Aer Lingus Shares Soar After Latest Ryanair Takeover Bid
Ryanair shares rose and Aer Lingus stock soared after the Europe's biggest budget airline made a third attempt to buy the 75-year-old Irish flag carrier, a move regulators have rejected before because of competition fears.
The offer is for €1.30 a share, a 38 percent mark-up on the market price when trading closed before the bid, and would see Ryainair increase its current 30 percent stake in Aer Lingus to 50 percent.
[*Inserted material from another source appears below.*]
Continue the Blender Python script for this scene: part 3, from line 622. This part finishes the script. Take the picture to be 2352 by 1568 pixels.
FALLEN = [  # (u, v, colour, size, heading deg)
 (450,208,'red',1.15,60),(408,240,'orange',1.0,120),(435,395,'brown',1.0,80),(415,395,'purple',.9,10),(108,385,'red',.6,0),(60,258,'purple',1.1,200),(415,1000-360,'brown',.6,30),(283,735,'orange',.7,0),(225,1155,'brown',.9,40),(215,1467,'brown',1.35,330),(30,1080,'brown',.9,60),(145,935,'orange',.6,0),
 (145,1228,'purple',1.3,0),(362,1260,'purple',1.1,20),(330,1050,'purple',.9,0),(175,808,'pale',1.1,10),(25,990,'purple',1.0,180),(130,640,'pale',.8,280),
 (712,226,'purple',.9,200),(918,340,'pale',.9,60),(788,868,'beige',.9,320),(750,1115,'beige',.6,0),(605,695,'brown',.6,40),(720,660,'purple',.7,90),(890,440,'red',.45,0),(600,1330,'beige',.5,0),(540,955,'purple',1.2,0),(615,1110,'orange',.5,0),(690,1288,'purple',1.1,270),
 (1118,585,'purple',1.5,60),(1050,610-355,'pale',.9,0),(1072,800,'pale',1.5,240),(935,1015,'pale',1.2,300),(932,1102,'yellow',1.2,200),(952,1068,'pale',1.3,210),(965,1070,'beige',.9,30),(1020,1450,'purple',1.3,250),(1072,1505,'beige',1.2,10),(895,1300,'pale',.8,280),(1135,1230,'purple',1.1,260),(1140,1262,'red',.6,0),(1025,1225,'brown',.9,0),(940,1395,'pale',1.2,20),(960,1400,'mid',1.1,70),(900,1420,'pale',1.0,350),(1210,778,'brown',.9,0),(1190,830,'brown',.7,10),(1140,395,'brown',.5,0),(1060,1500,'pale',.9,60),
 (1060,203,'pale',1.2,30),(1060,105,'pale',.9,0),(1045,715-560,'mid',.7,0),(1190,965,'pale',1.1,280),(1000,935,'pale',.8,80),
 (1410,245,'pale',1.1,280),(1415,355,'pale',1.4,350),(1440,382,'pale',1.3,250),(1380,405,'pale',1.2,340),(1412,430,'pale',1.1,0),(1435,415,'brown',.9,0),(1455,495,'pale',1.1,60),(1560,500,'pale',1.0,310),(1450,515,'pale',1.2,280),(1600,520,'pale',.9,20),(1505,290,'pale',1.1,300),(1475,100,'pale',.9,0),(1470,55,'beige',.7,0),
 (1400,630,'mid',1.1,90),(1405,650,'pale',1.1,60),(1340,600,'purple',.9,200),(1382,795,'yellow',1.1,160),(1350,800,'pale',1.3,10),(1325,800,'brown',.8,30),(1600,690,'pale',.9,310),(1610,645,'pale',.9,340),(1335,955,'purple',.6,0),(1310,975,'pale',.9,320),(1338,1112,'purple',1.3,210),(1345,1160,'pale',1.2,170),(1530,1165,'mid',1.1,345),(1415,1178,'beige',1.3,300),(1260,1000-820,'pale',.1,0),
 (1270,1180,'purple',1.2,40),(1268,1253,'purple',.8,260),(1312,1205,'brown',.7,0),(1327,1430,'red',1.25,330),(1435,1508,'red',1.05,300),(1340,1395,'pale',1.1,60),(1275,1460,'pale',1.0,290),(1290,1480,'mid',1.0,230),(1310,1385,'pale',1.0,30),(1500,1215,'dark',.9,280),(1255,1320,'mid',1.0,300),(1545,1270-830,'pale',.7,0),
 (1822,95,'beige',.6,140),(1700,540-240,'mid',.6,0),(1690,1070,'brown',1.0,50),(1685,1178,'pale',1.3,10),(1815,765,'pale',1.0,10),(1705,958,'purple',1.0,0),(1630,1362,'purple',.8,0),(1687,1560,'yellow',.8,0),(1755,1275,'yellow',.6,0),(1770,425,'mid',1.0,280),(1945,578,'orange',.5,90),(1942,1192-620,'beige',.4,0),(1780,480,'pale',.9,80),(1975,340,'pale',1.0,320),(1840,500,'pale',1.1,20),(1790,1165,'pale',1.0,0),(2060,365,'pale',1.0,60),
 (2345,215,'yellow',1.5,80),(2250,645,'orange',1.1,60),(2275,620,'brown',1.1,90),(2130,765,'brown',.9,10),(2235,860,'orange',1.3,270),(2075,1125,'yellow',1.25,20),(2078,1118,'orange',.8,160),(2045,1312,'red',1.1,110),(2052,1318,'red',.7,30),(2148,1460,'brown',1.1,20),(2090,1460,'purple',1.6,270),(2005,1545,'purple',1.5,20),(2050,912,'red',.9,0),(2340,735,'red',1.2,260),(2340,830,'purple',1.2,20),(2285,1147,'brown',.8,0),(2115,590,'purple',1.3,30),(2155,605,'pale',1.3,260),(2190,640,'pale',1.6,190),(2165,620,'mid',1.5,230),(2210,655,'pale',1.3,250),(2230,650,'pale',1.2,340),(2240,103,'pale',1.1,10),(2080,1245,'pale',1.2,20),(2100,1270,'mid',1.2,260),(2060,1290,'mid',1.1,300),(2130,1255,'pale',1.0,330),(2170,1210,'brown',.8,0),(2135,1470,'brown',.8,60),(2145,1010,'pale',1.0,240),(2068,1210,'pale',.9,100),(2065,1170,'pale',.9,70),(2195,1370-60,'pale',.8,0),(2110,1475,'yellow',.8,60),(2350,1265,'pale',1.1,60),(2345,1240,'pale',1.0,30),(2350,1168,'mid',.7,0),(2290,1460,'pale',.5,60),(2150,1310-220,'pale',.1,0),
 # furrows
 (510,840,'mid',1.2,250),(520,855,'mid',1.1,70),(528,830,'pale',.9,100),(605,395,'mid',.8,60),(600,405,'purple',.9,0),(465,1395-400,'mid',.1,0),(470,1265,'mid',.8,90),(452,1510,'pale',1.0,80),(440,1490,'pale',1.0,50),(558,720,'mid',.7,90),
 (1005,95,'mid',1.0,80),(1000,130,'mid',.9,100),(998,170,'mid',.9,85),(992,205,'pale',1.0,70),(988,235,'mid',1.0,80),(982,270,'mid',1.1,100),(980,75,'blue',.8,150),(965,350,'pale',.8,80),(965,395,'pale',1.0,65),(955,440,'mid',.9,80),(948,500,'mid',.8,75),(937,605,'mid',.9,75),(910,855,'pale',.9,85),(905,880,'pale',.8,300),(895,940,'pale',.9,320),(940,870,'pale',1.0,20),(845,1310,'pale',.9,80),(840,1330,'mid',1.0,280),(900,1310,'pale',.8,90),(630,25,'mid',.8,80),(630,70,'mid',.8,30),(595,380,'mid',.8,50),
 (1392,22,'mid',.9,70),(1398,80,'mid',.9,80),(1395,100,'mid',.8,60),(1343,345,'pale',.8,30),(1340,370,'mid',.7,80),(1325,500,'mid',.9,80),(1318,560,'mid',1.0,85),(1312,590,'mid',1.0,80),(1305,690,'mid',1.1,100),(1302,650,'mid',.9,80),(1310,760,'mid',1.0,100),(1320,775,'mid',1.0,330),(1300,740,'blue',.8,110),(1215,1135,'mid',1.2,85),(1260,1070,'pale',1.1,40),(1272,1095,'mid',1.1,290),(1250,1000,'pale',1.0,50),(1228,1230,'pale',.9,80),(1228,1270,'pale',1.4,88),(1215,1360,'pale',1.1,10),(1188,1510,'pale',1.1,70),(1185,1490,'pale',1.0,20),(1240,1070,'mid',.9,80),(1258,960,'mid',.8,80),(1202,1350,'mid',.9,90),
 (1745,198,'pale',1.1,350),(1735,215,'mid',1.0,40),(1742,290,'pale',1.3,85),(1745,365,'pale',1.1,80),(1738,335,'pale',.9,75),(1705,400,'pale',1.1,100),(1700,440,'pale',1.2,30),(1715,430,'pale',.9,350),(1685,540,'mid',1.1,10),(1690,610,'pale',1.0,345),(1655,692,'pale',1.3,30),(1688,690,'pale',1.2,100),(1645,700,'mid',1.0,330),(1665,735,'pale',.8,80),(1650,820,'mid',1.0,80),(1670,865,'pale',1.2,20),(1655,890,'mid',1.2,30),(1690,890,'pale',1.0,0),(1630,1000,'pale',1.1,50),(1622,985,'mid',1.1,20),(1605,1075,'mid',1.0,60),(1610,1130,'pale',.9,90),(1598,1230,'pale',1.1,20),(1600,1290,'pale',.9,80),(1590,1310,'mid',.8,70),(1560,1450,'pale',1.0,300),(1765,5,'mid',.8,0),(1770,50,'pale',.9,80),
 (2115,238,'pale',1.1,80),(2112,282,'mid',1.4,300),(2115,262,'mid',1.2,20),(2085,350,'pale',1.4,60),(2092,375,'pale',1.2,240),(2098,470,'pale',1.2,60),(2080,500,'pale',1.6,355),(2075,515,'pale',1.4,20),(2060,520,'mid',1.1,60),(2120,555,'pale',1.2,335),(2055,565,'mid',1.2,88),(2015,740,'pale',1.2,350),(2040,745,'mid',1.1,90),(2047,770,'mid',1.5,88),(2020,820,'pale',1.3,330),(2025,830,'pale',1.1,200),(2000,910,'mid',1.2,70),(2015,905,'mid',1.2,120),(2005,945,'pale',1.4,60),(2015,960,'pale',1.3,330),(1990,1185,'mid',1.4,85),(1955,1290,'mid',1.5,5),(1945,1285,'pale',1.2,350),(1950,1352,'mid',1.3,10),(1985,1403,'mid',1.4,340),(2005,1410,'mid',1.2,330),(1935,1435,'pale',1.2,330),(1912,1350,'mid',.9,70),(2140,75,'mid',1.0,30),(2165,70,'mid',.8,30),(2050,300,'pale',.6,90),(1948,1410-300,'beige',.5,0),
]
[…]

"This offer represents a significant opportunity to combine Aer Lingus with Ryanair, to form one strong Irish airline group capable of competing with Europe's other major airline groups," Michael O'Leary, Ryanair's chief executive, said in a statement.
Aer Lingus stock rocketed by 24.7 percent in early trading to €1.15 at 08:25am BST. Elsewhere on the London Stock Exchange Ryanair shares had risen 1.08 percent on the day to €4.02 at the same time.
Ryanair's latest bid values Aer Lingus, which is a quarter owned by Ireland's government, at €694m. (£559.5m).
Irish lawmakers must sell the taxpayers' stake in Aer Lingus as part of the EU/IMF bailout deal.
If successful, Ryanair's bid would see it control 80 percent of the air traffic between the UK and Ireland, something that regulators have said in the past would stifle competition.
The company said it could negate competition fears by "making appropriate remedies prior to the completion of this offer and by significant synergies and cost efficiencies resulting from this combination."
In a separate ruling by the British Office for Fair trading in the week before the bid, Ryanair's existing stake in Aer Lingus was deemed to be hurting competition.
"We are concerned that Ryanair's shareholding places it in a position to influence the commercial policy and strategy of Aer Lingus in a number of different ways that could dampen competition to the disadvantage of UK passengers," Amelia Fletcher, OFT chief economist, said in a statement.
Fletcher said she would be referring the situation to the Competition Commission.
EU regulators rejected a full Ryanair/Aer Lingus merger in 2007 because of the dominance it would have in the Irish airline market.
In 2010 Ryanair's appeal against the regulators' decision was thrown out.